● DATA SECTION:
↓
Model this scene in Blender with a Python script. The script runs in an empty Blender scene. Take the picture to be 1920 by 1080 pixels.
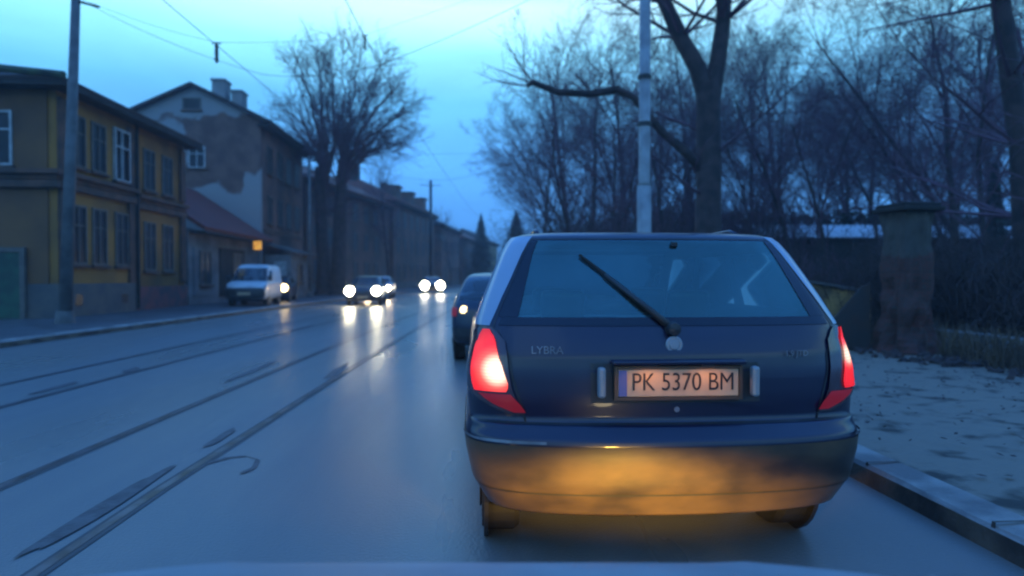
import bpy, bmesh, math, random
from mathutils import Vector, Matrix, noise
R = math.radians
S = bpy.context.scene
COL = S.collection
# ---------------------------------------------------------------- camera
CAM_H = 1.35
cam_d = bpy.data.cameras.new('camera'); cam = bpy.data.objects.new('camera', cam_d); COL.objects.link(cam)
cam.location = (0, 0, CAM_H)
cam.rotation_euler = (R(89.0), 0, R(-3.48))
cam_d.sensor_width = 36; cam_d.lens = 21.56
cam_d.clip_start = 0.05; cam_d.clip_end = 3000
cam_d.dof.use_dof = True; cam_d.dof.focus_distance = 2.9; cam_d.dof.aperture_fstop = 1.25
S.camera = cam
# ---------------------------------------------------------------- world: blue dusk sky under thin cloud
W = bpy.data.worlds.new('World'); S.world = W; W.use_nodes = True
nt = W.node_tree; N = nt.nodes; L = nt.links; N.clear()
wo = N.new('ShaderNodeOutputWorld'); bg = N.new('ShaderNodeBackground')
tc = N.new('ShaderNodeTexCoord'); sep = N.new('ShaderNodeSeparateXYZ'); L.new(tc.outputs['Generated'], sep.inputs[0])
rp = N.new('ShaderNodeValToRGB'); L.new(sep.outputs['Z'], rp.inputs[0])
e = rp.color_ramp.elements
e[0].position = 0.0; e[0].color = (.085, .36, .95, 1)
e[1].position = 1.0; e[1].color = (.08, .36, 1.2, 1)
for p_, c_ in ((.08, (.095, .40, 1.05, 1)), (.2, (.13, .50, 1.15, 1)), (.27, (.18, .66, 1.2, 1)), (.34, (.34, .92, 1.3, 1)), (.40, (.68, 1.2, 1.45, 1)), (.46, (.10, .40, 1.2, 1))):
    k = e.new(p_); k.color = c_
mp = N.new('ShaderNodeMapping'); mp.inputs['Scale'].default_value = (1.2, 1.2, 4.5); L.new(tc.outputs['Generated'], mp.inputs[0])
nz = N.new('ShaderNodeTexNoise'); nz.inputs['Scale'].default_value = 1.7; nz.inputs['Detail'].default_value = 4; L.new(mp.outputs[0], nz.inputs['Vector'])
mr = N.new('ShaderNodeMapRange'); mr.inputs[1].default_value = .3; mr.inputs[2].default_value = .7; mr.inputs[3].default_value = .74; mr.inputs[4].default_value = 1.2
L.new(nz.outputs['Fac'], mr.inputs[0])
mx = N.new('ShaderNodeMix'); mx.data_type = 'RGBA'; mx.blend_type = 'MULTIPLY'; mx.inputs[0].default_value = 1
L.new(rp.outputs[0], mx.inputs[6]); L.new(mr.outputs[0], mx.inputs[7])
sky = N.new('ShaderNodeTexSky'); sky.sky_type = 'NISHITA'; sky.sun_disc = False
SUN_EL, SUN_ROT = R(38), R(200)
sky.sun_elevation = SUN_EL; sky.sun_rotation = SUN_ROT
ad = N.new('ShaderNodeMix'); ad.data_type = 'RGBA'; ad.blend_type = 'ADD'; ad.inputs[0].default_value = .001
L.new(mx.outputs[2], ad.inputs[6]); L.new(sky.outputs[0], ad.inputs[7])
L.new(ad.outputs[2], bg.inputs[0]); bg.inputs[1].default_value = 1.0
L.new(bg.outputs[0], wo.inputs[0])
sun_d = bpy.data.lights.new('sun', 'SUN'); sun_d.energy = .05; sun_d.angle = R(25); sun_d.color = (.45, .75, 1)
sun = bpy.data.objects.new('sun', sun_d); COL.objects.link(sun); sun.rotation_euler = (R(50), 0, R(-20))
S.view_settings.view_transform = 'Standard'; S.view_settings.look = 'None'; S.view_settings.gamma = 1
S.view_settings.exposure = 0.4
S.render.engine = 'CYCLES'
try:
    S.cycles.pixel_filter_type = 'BLACKMAN_HARRIS'; S.cycles.filter_width = 2.2
    S.cycles.max_bounces = 6; S.cycles.transparent_max_bounces = 16; S.cycles.caustics_reflective = False; S.cycles.caustics_refractive = False
except Exception: pass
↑
● DIRECTIVE:
Filter the listing for the word "scene" and copy every line that holds it.

● EXERCISE RESULT:
Model this scene in Blender with a Python script. The script runs in an empty Blender scene. Take the picture to be 1920 by 1080 pixels.
S = bpy.context.scene